The fund aims to avoid or minimize holdings in companies breaching international norms, including the UN Global Compact or the Universal Declaration of Human Rights. The fund exhibits negligible exposure (0.01%) to companies with high or severe controversies. Controversies are incidents that have a negative impact on stakeholders or the environment, which create some degree of financial risk for the company. Examples of types of controversies include bribery and corruption scandals, workplace discrimination and environmental incidents. Severe and high controversies can have significant financial repercussions, ranging from legal penalties to consumer boycotts. Such controversies can also damage the reputation of both companies themselves and their shareholders.

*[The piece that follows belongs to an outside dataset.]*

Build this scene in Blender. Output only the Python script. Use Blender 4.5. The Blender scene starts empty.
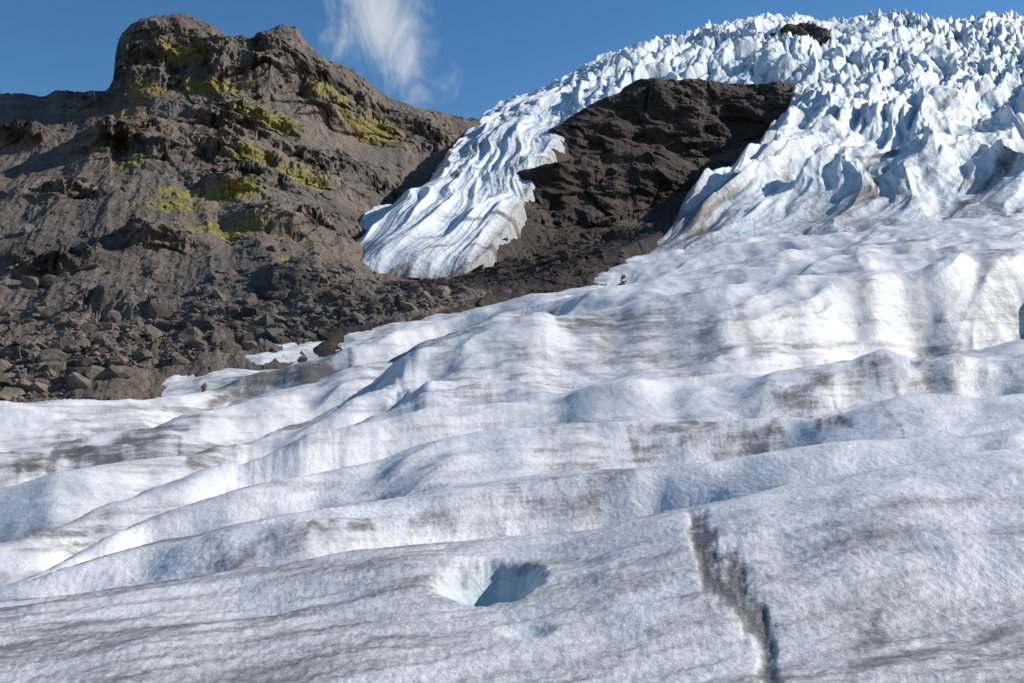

EA Bridgeway Omni Small-Cap Value ETF has a 12-month asset-weighted Carbon Risk Score of 16.1. This is situated at the lower end of the medium carbon risk band, suggesting that its portfolio holdings are not among the worst-positioned to transition to a low-carbon economy, but they are not among the best-positioned either. Investors concerned about the transition risks may prefer to consider funds with negligible or low carbon risk. Funds with a lower carbon risk classification may be more favored by investors concerned about transition risks, as such funds often tilt toward companies that operate in sectors less exposed to the transition (for example, healthcare and IT) or companies in more carbon-intensive sectors (for example, materials and utilities) that consider climate change in their business strategy, and therefore are positively aligned with the transition. Currently, the fund has 11.0% involvement in fossil fuels, which is roughly in line with 10.5% for its average category peer. Companies are considered involved in fossil fuels if they derive some revenue from thermal coal, oil, and gas. By prospectus, the fund aims to avoid, or limit its exposure to, companies associated with tobacco. The fund mostly fulfills this goal; however, it does exhibit 0.34% exposure to such companies. This compares with 0.35% for its average peer in the US Equity Small Cap category.